I had not arrived at Cowes 20 minutes before your letter & so you see that I comply with your request of answering immediately - I said very true in my former letter that I was leaving Penrice <1> for Cowes but I did not mean to insinuate that we should touch at no other port & as the season was rainy & bad & Kit, <2> the only original object of my wishes to come here, being engaged in Wales We amused ourselves by the way I spent a week very pleasantly at Kilmington from which I made several horticultural expeditions & saw a great abundance of new things and Mr Selwyn's <3> collection is very good & most nicely attended to by himself. then we also paid Isabella a visit & Dr Fowler, & Sir Chrisr <4> went up to the Levée to kiss hands on his promotion & so you see by degrees we arrived here & have a bow or bay window that overlooks the Harbour & Sir C: is seated at it and swallowing the sea air by gallons. what would we have given for a few mouthfuls this last week when it was so oppressively hot that we could not move till it was almost dark. Six weeks Sir C: intends to stay here, but we do not intend to stay in one place - we are going in a few days to see a friend near Lymington for a few days & also to go round the Island for a few days. but none of my anticipations lead me to think of sailing in the Yachts Emma <5> & Sir Chrisr will enjoy that, but Mary & I shall remain at home. If Lily <6> comes I shall be delighted to see her but the accommodations are on so diminitive [sic] a scale here that a sailor must have been the architec[t]<7> I do not know what she will do without She goes to the hotel next door to us. Your party could then breakfast & dine with me us in the bay window - the only temptation I can offer. Tho' they tell me we are the wrong side of the water being at East instead of West Cowes - My Brother is not here but the sailors in the harbour say he is expected from Weymouth or Guernsey. I have not been here long enough to make any further enquiries - I saw a magnificent pyramid of Campanula lactiflora at the Nursury garden at Warminster which was beautiful & the whole garden a blase of beauty - We think of residing at Clifton <8> or Bath for some time - I am better in health tho' often suffering from bilious headachs [sic] - Sir C: has determined that I shall have acres or garden wherever we go.

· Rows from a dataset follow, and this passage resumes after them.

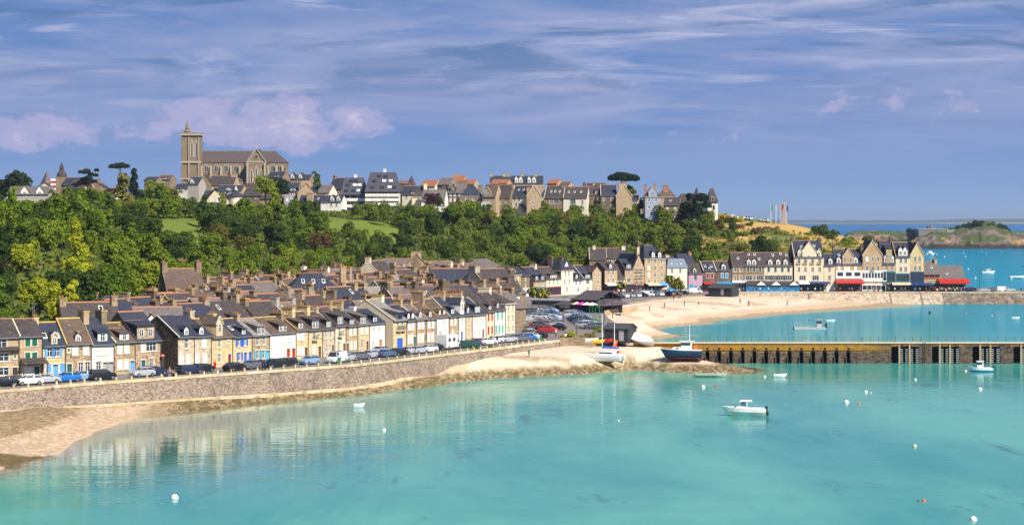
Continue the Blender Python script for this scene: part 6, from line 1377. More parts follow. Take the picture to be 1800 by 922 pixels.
# cars before the restaurants
cols = ['white','silver','black','red','white','navy','silver','grey','white','lightblue','black','silver','teal','white','grey','navy','white','silver','black','white','navy','silver','grey','white','black','silver']
xs = np.linspace(1076, 1206, 26)
for i, px in enumerate(xs):
    py = ip([(1070,527),(1120,523.5),(1206,519)], px)-(3.2 if i % 2 else 0)-1.5
    k = rc.choice(['hatchback', 'estate', 'saloon', 'suv']) if i not in (12,) else 'van'; c = cols[i]
    car(k, c if k != 'van' else 'white', tuple(gq(px, py)), rc.choice([.1, -1.1, 2.0, -.3])+rc.uniform(-.2, .2), f'{CARN[c] if k != "van" else "white"} {k}, {nth(i+1)} from left of the vehicles before the restaurants', 'vehicles parked before the restaurants')
for i, (px, k, c) in enumerate([(1702,'suv','navy'),(1716,'estate','grey'),(1728,'estate','silver'),(1741,'hatchback','grey'),(1752,'hatchback','white'),(1763,'van','white'),(1774,'hatchback','silver'),(1291,'hatchback','silver'),(1222,'van','white')]):
    p = pd(px, 699 if px > 1280 else 684); p.z = 3.8; car(k, c, tuple(p), rc.choice([0.1, 3.1, 1.0]), f'{CARN[c]} {k}, {nth(i+1)} of the vehicles on the far quay beyond the square', 'vehicles on the far quay')
# coach and camper van
def coach():
    p = gq(970, 546); t = thing('coach', 'large silver coach with dark windows parked beside the market hall', 'coach', tuple(p), -.55); m = MB(); P = CP['silver']; Lh, w, H = 5.9, 1.25, 3.3
    sec = lambda X, k, z0=.35: [(X, -w*k, z0), (X, -w*k, 1.4), (X, -w*.97*k, H-.25), (X, -w*.8*k, H), (X, w*.8*k, H), (X, w*.97*k, H-.25), (X, w*k, 1.4), (X, w*k, z0)]
    m.loft([sec(-Lh, .96), sec(-Lh+.2, 1), sec(Lh-.8, 1), sec(Lh-.1, .97), sec(Lh, .9)], P); m.build('body', t)
    m = MB(); m.box(-Lh+.5, Lh-.5, -w-.015, w+.015, 1.65, 2.75, M_GLASS); m.box(Lh-.12, Lh+.02, -w*.86, w*.86, 1.2, 2.9, M_GLASSB); m.build('window_glass', t)
    for x in (-3.6, -2.6, 3.7):
        for s in (-1, 1): m = MB(); m.tube((0, 0, 0), (0, s*.25, 0), .48, .48, M_TYRE, 14); m.tube((0, s*.24, 0), (0, s*.265, 0), .3, .28, M_RIM, 10); m.build('wheel', t, False, (x, s*(w-.22), .48))
    for s in (-1, 1): m = MB(); m.box(Lh-.04, Lh+.03, s*w*.7-.15, s*w*.7+.15, .7, .95, M_LAMP); m.build('headlight', t); m = MB(); m.box(Lh, Lh+.3, s*(w+.1)-.06, s*(w+.1)+.06, 2.0, 2.6, CP['black']); m.build('mirror', t)
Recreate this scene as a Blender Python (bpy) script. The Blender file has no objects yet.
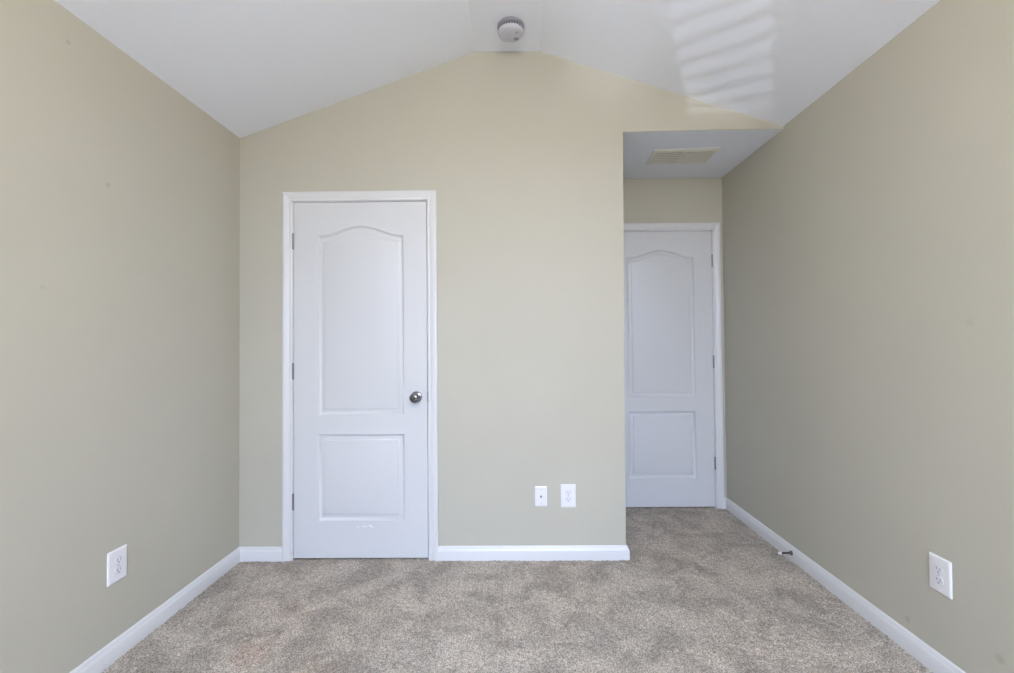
import bpy, bmesh, math, random
from mathutils import Vector, Matrix
from math import pi, sin, cos, radians as R

S = bpy.context.scene
COL = S.collection
random.seed(7)

# ------------------------------------------------------------------ camera
CAM_H = 1.2236
cam_d = bpy.data.cameras.new('camera')
cam = bpy.data.objects.new('camera', cam_d); COL.objects.link(cam)
cam_d.sensor_width = 36.0
cam_d.lens = 36.0 * 440.0 / 1014.0
cam_d.clip_start = 0.02
cam_d.shift_x = -(510.8 - 507.0) / 1014.0
cam_d.shift_y = (335.5 - 336.5) / 1014.0
# yaw, pitch and roll of the hand-held tripod head (fractions of a degree)
yaw, pitch, roll = -0.0086, 0.0158, -0.0079
_y, _p, _r = Matrix.Rotation(yaw, 3, 'Z'), Matrix.Rotation(-pitch, 3, 'X'), Matrix.Rotation(roll, 3, 'Y')
_w = _r @ _p @ _y                # rows: right, forward, up
M = Matrix((_w[0], _w[2], -_w[1])).transposed().to_4x4()
cam.matrix_world = Matrix.Translation((0, 0, CAM_H)) @ M
S.camera = cam

# ------------------------------------------------------------------ world, sun, big lights, exposure
S.view_settings.view_transform = 'Standard'
S.view_settings.look = 'None'
S.view_settings.gamma = 1.0
S.view_settings.use_curve_mapping = False
S.view_settings.exposure = 0.53

w = bpy.data.worlds.new('world'); S.world = w; w.use_nodes = True
bg = w.node_tree.nodes['Background']
bg.inputs['Color'].default_value = (0.72, 0.80, 1.0, 1)
bg.inputs['Strength'].default_value = 2.0


def lamp(name, typ, energy, color, loc, direction, **kw):
    d = bpy.data.lights.new(name, typ); d.energy = energy; d.color = color
    for k, v in kw.items(): setattr(d, k, v)
    o = bpy.data.objects.new(name, d); COL.objects.link(o)
    o.location = loc
    o.rotation_euler = Vector(direction).normalized().to_track_quat('-Z', 'Y').to_euler()
    return o


# daylight falling in through the wide window in the wall behind the camera
lamp('sky_daylight', 'AREA', 450, (0.50, 0.655, 1.0), (0.38, -2.4, 2.6), (-0.05, 1, -0.54), shape='RECTANGLE', size=1.8, size_y=1.6)
# added warm fill light above the camera, no fixture; lifts walls and ceiling
lamp('warm_fill', 'POINT', 50, (1.0, 0.91, 0.76), (0.12, -0.10, 2.40), (0, 0, -1), shadow_soft_size=0.22)
# the sun itself, making a patch on the carpet behind the camera
lamp('sun', 'SUN', 17.0, (1.0, 0.84, 0.62), (-2, -8, 9), (0.38, 0.58, -0.78), angle=0.01)
# sunlight thrown back up from outside through the slatted blind on to the ceiling
SX, SY, SZ = 1.47 - 26 * 0.503, 2.471 - 26 * 0.864, -3.23
lamp('sun_glint', 'SPOT', 6800, (0.80, 0.84, 1.0), (SX, SY, SZ), (-1.02 - SX, -1.5 - SY, 1.62 - SZ),
     spot_size=R(2.5), spot_blend=0.35, shadow_soft_size=0.05)

# a second, fainter glint through the wide window
lamp('sun_glint_faint', 'SPOT', 3000, (0.80, 0.84, 1.0), (-3.0, -20.0, -3.2), (0.52 + 3.0, 2.25 + 20.0, 2.78 + 3.2),
     spot_size=R(1.5), spot_blend=0.9, shadow_soft_size=0.05)

# ------------------------------------------------------------------ room measures (metres)
XL, XR, D, D2 = -1.571, 1.540, 2.500, 3.246
XA = 0.620                       # where the closet wall ends and the entry recess begins
HL, HR, HA, HF = 2.4105, 2.4417, 2.428, 2.894
XF1, XF2 = -0.214, 0.153         # flat strip along the ridge
YR = -1.50                       # wall behind the camera
T = 0.115
HALL = D2 + T + 1.1


# ------------------------------------------------------------------ materials
def mat(name, col, rough=0.5, metal=0.0, spec=0.5):
    m = bpy.data.materials.new(name); m.use_nodes = True
    b = m.node_tree.nodes['Principled BSDF']
    b.inputs['Base Color'].default_value = (*col, 1)
    b.inputs['Roughness'].default_value = rough
    b.inputs['Metallic'].default_value = metal
    b.inputs['Specular IOR Level'].default_value = spec
    m.diffuse_color = (*col, 1)
    return m


def nd(m, typ, **kw):
    n = m.node_tree.nodes.new(typ)
    for k, v in kw.items():
        if hasattr(n, k): setattr(n, k, v)
        else: n.inputs[k.replace('_', ' ')].default_value = v
    return n


def lk(m, a, b): m.node_tree.links.new(a, b)


def add_bump(m, scale, strength, dist, detail=3.0):
    tc = nd(m, 'ShaderNodeTexCoord')
    n = nd(m, 'ShaderNodeTexNoise', Scale=scale, Detail=detail)
    lk(m, tc.outputs['Object'], n.inputs['Vector'])
    b = nd(m, 'ShaderNodeBump', Strength=strength, Distance=dist)
    lk(m, n.outputs['Fac'], b.inputs['Height'])
    lk(m, b.outputs['Normal'], m.node_tree.nodes['Principled BSDF'].inputs['Normal'])
    return tc


def mix_color(m, fac, a, b, mode='MIX'):
    x = nd(m, 'ShaderNodeMix', data_type='RGBA', blend_type=mode)
    for s, v in ((x.inputs[0], fac), (x.inputs[6], a), (x.inputs[7], b)):
        if hasattr(v, 'links'): lk(m, v, s)
        elif isinstance(v, tuple): s.default_value = (*v, 1)
        else: s.default_value = v
    return x.outputs[2]


WALL = (0.492, 0.476, 0.406)


def wall_mat(name, spots=()):
    """Eggshell greige paint, roller texture, faint broad unevenness, plus small scuffs at given places."""
    m = mat(name, WALL, 0.55, spec=0.35)
    tc = add_bump(m, 260, 0.10, 0.002)
    n = nd(m, 'ShaderNodeTexNoise', Scale=2.2, Detail=2.0)
    lk(m, tc.outputs['Object'], n.inputs['Vector'])
    mr = nd(m, 'ShaderNodeMapRange', From_Min=0.3, From_Max=0.7, To_Min=0.0, To_Max=1.0)
    lk(m, n.outputs['Fac'], mr.inputs['Value'])
    c = mix_color(m, mr.outputs['Result'], tuple(v * 0.985 for v in WALL), tuple(min(1, v * 1.015) for v in WALL))
    for (p, r, dark) in spots:
        d = nd(m, 'ShaderNodeVectorMath', operation='DISTANCE')
        lk(m, tc.outputs['Object'], d.inputs[0]); d.inputs[1].default_value = p
        f = nd(m, 'ShaderNodeMapRange', From_Min=r * 0.25, From_Max=r, To_Min=dark, To_Max=0.0, interpolation_type='SMOOTHSTEP')
        lk(m, d.outputs['Value'], f.inputs['Value'])
        c = mix_color(m, f.outputs['Result'], c, (0.24, 0.21, 0.13))
    lk(m, c, m.node_tree.nodes['Principled BSDF'].inputs['Base Color'])
    return m


m_wall = wall_mat('wall_paint')
m_wall_r = wall_mat('wall_paint_scuffed_right', [((XR, 1.765, 0.121), 0.018, 0.30), ((XR, 1.433, 0.202), 0.022, 0.25), ((XR, 1.50, 1.28), 0.02, 0.12)])
m_wall_l = wall_mat('wall_paint_scuffed_left', [((XL, 1.526, 2.298), 0.014, 0.28), ((XL, 1.682, 1.846), 0.014, 0.30), ((XL, 1.45, 1.42), 0.012, 0.15)])
m_ceil = mat('ceiling_paint', (0.82, 0.855, 0.93), 0.6, spec=0.3); add_bump(m_ceil, 180, 0.12, 0.002)
m_trim = mat('white_trim_paint', (0.68, 0.69, 0.71), 0.32)
m_door = mat('white_door_paint', (0.625, 0.637, 0.662), 0.36)
# faint wood-grain emboss of a moulded door skin
_tc = nd(m_door, 'ShaderNodeTexCoord'); _mp = nd(m_door, 'ShaderNodeMapping'); _mp.inputs['Scale'].default_value = (220, 220, 6)
_n = nd(m_door, 'ShaderNodeTexNoise', Scale=1.0, Detail=3.0); _b = nd(m_door, 'ShaderNodeBump', Strength=0.10, Distance=0.0012)
lk(m_door, _tc.outputs['Object'], _mp.inputs['Vector']); lk(m_door, _mp.outputs['Vector'], _n.inputs['Vector'])
lk(m_door, _n.outputs['Fac'], _b.inputs['Height']); lk(m_door, _b.outputs['Normal'], m_door.node_tree.nodes['Principled BSDF'].inputs['Normal'])
m_nickel = mat('satin_nickel', (0.22, 0.22, 0.23), 0.10, 1.0)
m_hinge = mat('dull_nickel_hinge', (0.30, 0.30, 0.31), 0.42, 0.9)
m_plate = mat('white_plastic', (0.78, 0.78, 0.81), 0.35)
m_recept = mat('receptacle_plastic', (0.75, 0.75, 0.79), 0.4)
m_slot = mat('dark_slot', (0.24, 0.24, 0.26), 0.7)
m_gap = mat('painted_gap_shade', (0.62, 0.62, 0.66), 0.5)
m_screw = mat('painted_screw', (0.55, 0.55, 0.57), 0.4, 0.4)
m_brass = mat('coax_metal', (0.22, 0.21, 0.20), 0.35, 0.9)
m_det = mat('detector_plastic', (0.56, 0.56, 0.64), 0.45)  # white plastic in shade; the shade is put into this greyer colour
m_det_dark = mat('detector_grille', (0.14, 0.14, 0.17), 0.6)
m_detbase = mat('detector_base_grey', (0.30, 0.30, 0.35), 0.5)
m_vent = mat('cream_vent_enamel', (0.72, 0.71, 0.64), 0.4)
m_duct = mat('duct_dark', (0.07, 0.065, 0.05), 0.7)
m_rod = mat('dark_bronze', (0.035, 0.033, 0.03), 0.3, 0.6)
m_stopbase = mat('pewter_base', (0.12, 0.13, 0.13), 0.35, 0.8)
m_rubber = mat('white_rubber', (0.80, 0.79, 0.76), 0.6)
m_blind = mat('blind_slat', (0.78, 0.78, 0.76), 0.5)
m_scuff = mat('chipped_paint', (0.80, 0.80, 0.83), 0.5)
m_glass = bpy.data.materials.new('window_glass'); m_glass.use_nodes = True
_nt = m_glass.node_tree; _nt.nodes.clear()
_o = _nt.nodes.new('ShaderNodeOutputMaterial'); _t = _nt.nodes.new('ShaderNodeBsdfTransparent'); _g = _nt.nodes.new('ShaderNodeBsdfGlossy')
_m = _nt.nodes.new('ShaderNodeMixShader'); _g.inputs['Roughness'].default_value = 0.02; _m.inputs[0].default_value = 0.05
_nt.links.new(_t.outputs[0], _m.inputs[1]); _nt.links.new(_g.outputs[0], _m.inputs[2]); _nt.links.new(_m.outputs[0], _o.inputs['Surface'])


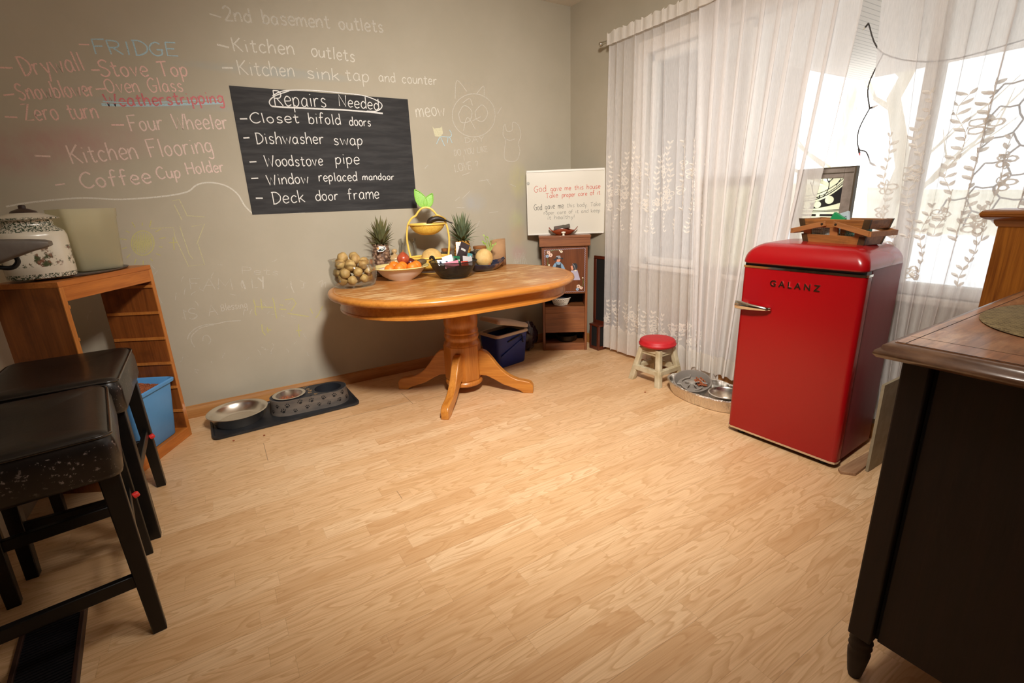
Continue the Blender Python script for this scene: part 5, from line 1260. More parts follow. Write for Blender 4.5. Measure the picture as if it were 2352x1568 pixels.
mb = MB(); mb.ball((0, 0, 0), .064, .058, .066, 22, 16, lambda d: 1 + .04 * noise.noise(d * 2.5)); mb.build('root_flesh', plain('pale_turnip_skin', S(222, 190, 128), .65, c2=S(204, 160, 92), scale=12, bump=.3, bscale=60), tn, angle=180)
mb = MB()
mb.add([(-.03, -.056, -.055), (.0, -.062, -.02), (.01, -.062, -.06), (-.015, -.07, -.04)], [(0, 1, 3), (1, 2, 3), (2, 0, 3)]); mb.build('brown_cut', plain('brown_cut_flesh', S(168, 108, 58), .7), tn, smooth=False)
M_sh = plain('pale_green_shoot', S(158, 180, 92), .5); rn = random.Random(9)
mb = MB()
for k in range(9):
    a = rn.uniform(-.5, .9); b = rn.uniform(-.4, .4); L = rn.uniform(.07, .125); s0 = Vector((.045, 0, .03)); d = Vector((math.sin(a), b, math.cos(a))).normalized()
    P = [s0, s0 + d * L * .5 + Vector((.004, 0, .004)), s0 + d * L]; mb.tube(smooth_pts(P, 3), .0026, 6)
    for e in range(5):
        d2 = (d + Vector((rn.uniform(-1, 1), rn.uniform(-1, 1), rn.uniform(-.3, .6)))).normalized(); c = s0 + d * L * rn.uniform(.75, 1); sd = d2.orthogonal().normalized()
        mb.add([c, c + d2 * .011 + sd * .006, c + d2 * .022, c + d2 * .011 - sd * .006], [(0, 1, 2, 3)])
mb.build('green_shoots', M_sh, tn, angle=180, normals=False)

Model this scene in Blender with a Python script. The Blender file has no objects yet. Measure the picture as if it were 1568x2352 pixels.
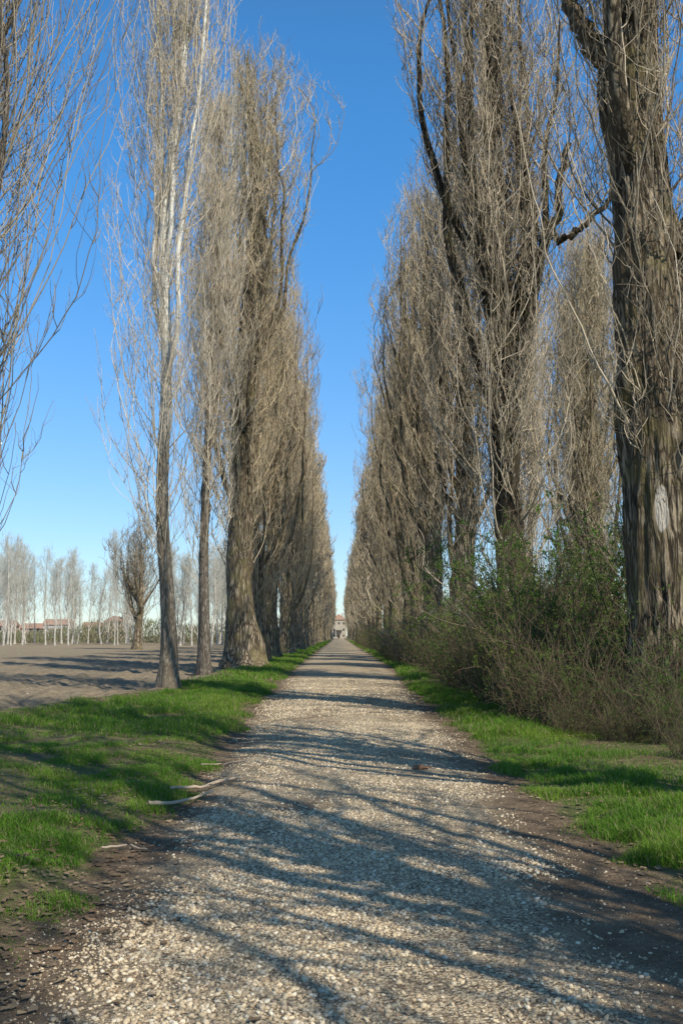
import bpy, math, random
import numpy as np
from mathutils import Vector
sc=bpy.context.scene
COL=sc.collection
# ------------------------------------------------------------------ helpers
def norm(a):
    return a/np.maximum(np.linalg.norm(a,axis=-1,keepdims=True),1e-9)
_r=np.random.default_rng(5); LAT=_r.random((256,256))
def vn(x,y,s=1.0,ox=0,oy=0):
    x=np.asarray(x,float)/s+ox+77.3; y=np.asarray(y,float)/s+oy+31.7
    xi=np.floor(x).astype(int); yi=np.floor(y).astype(int)
    fx=x-xi; fy=y-yi; fx=fx*fx*(3-2*fx); fy=fy*fy*(3-2*fy)
    a=LAT[xi%256,yi%256]; b=LAT[(xi+1)%256,yi%256]; c=LAT[xi%256,(yi+1)%256]; d=LAT[(xi+1)%256,(yi+1)%256]
    return (a*(1-fx)+b*fx)*(1-fy)+(c*(1-fx)+d*fx)*fy
def sstep(a,b,x):
    t=np.clip((x-a)/(b-a),0,1); return t*t*(3-2*t)
def mesh_np(name,V,faces_list,smooth=True,mat=None):
    me=bpy.data.meshes.new(name)
    V=np.ascontiguousarray(V,dtype=np.float32)
    me.vertices.add(len(V)); me.vertices.foreach_set('co',V.ravel())
    loops=np.concatenate([f.ravel() for f in faces_list]).astype(np.int32)
    tot=np.concatenate([np.full(len(f),f.shape[1],np.int32) for f in faces_list])
    st=np.concatenate([[0],np.cumsum(tot)[:-1]]).astype(np.int32)
    me.loops.add(len(loops)); me.loops.foreach_set('vertex_index',loops)
    me.polygons.add(len(tot)); me.polygons.foreach_set('loop_start',st); me.polygons.foreach_set('loop_total',tot)
    me.polygons.foreach_set('use_smooth',np.full(len(tot),smooth))
    me.update(calc_edges=True)
    if mat: me.materials.append(mat)
    return me
def tubes(P,R,s=3,rng=None):
    N,K,_=P.shape
    T=norm(np.gradient(P,axis=1))
    a=np.linspace(0.3,5.9,N); ref=np.stack([np.cos(a),np.sin(a),np.full(N,.05)],-1)[:,None,:]
    ref=np.broadcast_to(ref,T.shape)
    b1=norm(np.cross(T,ref)); b2=np.cross(T,b1)
    th=np.arange(s)*2*math.pi/s
    V=P[:,:,None,:]+R[:,:,None,None]*(np.cos(th)[None,None,:,None]*b1[:,:,None,:]+np.sin(th)[None,None,:,None]*b2[:,:,None,:])
    n,k,j=np.meshgrid(np.arange(N),np.arange(K-1),np.arange(s),indexing='ij')
    i0=n*K*s+k*s+j; i1=n*K*s+k*s+(j+1)%s
    F=np.stack([i0,i1,i1+s,i0+s],-1).reshape(-1,4)
    return V.reshape(-1,3),F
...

I have just found out the hotel this side the water is bankrupt

East Cowes
2d August

from your affe Aunt
Mary L. Cole

W. H. F. Talbot Esqr
Lacock Abbey
Chippenham
Wilts


Notes:

1. Penrice Castle and Penrice House, Gower, Glamorgan, 10 mi SW of Swansea: home of Christopher Rice Mansel Talbot.

2. Christopher Rice Mansel Talbot (1803-1890), immensely wealthy landowner, mathematician & politician; WHFT's Welsh cousin.

3. Rev Townshend Selwyn (1783-1853), botanist, Vicar of Kilmington, Somerset, and Canon of Gloucester.

4. Richard Fowler (1765-1863), physician, and Sir Christopher Cole (1770-1836), Captain, MP & naval officer.

5. Emma Thomasina Llewelyn, née Talbot (1806-1881), photographer; WHFT's Welsh cousin.

6. Lady Elisabeth Theresa Feilding, née Fox Strangways, first m Talbot (1773-1846), WHFT's mother.

7. Text torn away under seal.

8. Clifton, Bristol, on the Avon Gorge.